- **DATA PROVIDED**
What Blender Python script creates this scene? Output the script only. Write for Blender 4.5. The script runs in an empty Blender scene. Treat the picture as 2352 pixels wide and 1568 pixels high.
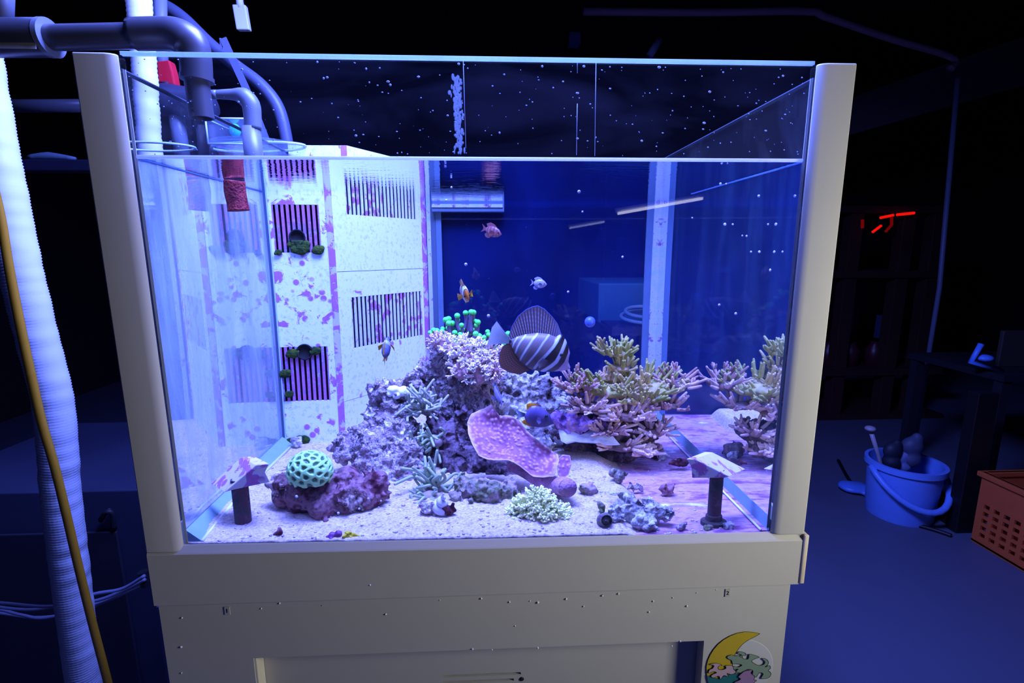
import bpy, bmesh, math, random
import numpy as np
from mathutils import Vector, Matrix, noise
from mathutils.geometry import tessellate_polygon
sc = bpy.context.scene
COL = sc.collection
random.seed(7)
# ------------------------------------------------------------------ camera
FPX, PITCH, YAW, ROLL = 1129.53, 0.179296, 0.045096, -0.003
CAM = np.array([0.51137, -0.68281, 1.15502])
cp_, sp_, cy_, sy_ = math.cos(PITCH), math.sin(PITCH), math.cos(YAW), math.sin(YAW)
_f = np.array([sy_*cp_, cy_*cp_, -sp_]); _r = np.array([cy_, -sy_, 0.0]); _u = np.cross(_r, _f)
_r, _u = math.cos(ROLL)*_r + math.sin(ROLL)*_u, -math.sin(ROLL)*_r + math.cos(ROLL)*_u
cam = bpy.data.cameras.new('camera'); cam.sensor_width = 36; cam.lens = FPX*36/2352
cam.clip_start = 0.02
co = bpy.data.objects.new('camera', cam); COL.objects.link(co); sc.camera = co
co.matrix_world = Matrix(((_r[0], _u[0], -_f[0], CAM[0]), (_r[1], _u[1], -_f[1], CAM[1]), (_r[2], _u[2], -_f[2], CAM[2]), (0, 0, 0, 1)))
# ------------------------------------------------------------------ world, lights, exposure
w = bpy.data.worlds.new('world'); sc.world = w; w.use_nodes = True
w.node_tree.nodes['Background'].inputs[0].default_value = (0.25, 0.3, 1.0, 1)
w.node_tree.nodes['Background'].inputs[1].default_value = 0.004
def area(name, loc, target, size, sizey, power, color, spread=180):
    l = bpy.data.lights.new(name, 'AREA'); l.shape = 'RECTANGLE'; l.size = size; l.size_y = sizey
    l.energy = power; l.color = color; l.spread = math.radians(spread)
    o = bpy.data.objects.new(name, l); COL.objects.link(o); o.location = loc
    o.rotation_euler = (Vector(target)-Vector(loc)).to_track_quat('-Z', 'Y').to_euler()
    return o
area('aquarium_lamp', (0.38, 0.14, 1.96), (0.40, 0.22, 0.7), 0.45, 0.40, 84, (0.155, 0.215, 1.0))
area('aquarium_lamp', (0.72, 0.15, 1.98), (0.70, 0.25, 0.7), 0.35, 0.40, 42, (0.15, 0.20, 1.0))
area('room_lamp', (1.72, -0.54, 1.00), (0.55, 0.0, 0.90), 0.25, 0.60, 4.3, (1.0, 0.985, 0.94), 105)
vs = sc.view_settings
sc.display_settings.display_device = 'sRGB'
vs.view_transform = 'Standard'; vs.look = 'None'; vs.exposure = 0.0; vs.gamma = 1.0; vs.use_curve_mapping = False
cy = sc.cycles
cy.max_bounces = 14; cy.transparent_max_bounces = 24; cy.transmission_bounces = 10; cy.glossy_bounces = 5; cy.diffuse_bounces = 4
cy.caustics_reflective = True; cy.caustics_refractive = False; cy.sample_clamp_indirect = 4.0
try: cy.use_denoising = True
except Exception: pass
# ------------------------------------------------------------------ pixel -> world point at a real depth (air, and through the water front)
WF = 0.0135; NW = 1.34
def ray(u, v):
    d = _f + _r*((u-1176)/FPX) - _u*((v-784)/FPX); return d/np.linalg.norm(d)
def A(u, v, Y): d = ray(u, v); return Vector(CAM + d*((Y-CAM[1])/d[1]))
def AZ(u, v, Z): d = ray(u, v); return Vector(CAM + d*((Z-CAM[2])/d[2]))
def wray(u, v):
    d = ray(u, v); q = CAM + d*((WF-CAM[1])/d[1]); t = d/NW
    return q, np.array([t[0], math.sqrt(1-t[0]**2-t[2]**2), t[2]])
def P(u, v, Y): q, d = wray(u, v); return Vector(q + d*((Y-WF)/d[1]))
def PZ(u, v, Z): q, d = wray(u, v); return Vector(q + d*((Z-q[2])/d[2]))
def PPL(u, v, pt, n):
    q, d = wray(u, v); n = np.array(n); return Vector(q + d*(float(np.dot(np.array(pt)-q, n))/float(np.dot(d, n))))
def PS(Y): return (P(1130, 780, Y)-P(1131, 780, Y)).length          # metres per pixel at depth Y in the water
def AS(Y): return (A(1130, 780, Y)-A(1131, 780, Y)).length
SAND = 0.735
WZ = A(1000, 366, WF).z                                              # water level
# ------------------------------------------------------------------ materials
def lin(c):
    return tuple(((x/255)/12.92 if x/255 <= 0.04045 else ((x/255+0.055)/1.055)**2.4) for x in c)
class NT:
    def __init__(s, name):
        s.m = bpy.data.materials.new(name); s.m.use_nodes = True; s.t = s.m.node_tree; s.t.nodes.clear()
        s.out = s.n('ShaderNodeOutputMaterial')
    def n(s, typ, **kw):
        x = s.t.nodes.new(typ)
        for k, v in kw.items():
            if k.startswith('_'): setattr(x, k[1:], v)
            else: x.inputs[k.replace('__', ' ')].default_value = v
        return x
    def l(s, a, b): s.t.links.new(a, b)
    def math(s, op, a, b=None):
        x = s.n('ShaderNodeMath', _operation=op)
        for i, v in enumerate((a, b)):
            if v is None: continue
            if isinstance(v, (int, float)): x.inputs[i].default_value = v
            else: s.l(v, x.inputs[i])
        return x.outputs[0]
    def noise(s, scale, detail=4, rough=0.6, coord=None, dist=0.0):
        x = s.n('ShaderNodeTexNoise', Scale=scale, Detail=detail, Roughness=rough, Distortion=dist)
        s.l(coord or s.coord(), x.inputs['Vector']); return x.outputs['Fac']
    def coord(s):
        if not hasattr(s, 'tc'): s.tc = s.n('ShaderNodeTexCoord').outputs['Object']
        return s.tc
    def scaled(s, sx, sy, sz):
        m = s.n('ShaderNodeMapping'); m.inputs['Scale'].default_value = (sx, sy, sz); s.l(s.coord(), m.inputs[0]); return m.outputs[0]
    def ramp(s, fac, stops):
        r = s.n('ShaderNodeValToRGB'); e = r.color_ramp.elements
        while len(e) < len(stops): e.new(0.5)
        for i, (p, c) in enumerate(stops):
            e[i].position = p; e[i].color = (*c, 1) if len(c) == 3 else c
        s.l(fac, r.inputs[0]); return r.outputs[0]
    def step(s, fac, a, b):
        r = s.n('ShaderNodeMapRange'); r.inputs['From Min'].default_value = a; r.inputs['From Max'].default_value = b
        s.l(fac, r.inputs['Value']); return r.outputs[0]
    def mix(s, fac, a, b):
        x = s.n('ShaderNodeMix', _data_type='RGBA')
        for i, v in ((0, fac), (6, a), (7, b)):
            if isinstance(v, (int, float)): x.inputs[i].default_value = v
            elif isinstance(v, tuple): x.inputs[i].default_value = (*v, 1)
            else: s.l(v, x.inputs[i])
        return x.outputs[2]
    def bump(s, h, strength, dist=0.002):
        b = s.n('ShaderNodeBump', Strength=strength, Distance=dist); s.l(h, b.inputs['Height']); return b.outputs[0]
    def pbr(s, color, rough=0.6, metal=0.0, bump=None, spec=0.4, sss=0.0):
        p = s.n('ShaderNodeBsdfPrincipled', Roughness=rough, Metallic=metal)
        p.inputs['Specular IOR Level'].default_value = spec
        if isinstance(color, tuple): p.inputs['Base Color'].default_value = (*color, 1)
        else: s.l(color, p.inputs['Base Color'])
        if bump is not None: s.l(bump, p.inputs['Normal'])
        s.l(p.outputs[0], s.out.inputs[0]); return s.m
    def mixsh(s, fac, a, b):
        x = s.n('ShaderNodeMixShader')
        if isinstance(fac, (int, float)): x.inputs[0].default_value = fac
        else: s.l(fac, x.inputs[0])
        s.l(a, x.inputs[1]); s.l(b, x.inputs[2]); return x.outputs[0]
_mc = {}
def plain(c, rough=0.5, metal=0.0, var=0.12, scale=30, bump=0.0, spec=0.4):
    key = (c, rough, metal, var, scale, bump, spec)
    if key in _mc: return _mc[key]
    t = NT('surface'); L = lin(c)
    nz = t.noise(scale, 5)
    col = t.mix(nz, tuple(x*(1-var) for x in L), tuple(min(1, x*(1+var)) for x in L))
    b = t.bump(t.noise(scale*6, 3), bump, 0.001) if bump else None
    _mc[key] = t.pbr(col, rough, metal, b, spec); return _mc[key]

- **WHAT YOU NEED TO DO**
From the listing, copy each line containing the word "scene".

- **FULL OUTPUT**
What Blender Python script creates this scene? Output the script only. Write for Blender 4.5. The script runs in an empty Blender scene. Treat the picture as 2352 pixels wide and 1568 pixels high.
sc = bpy.context.scene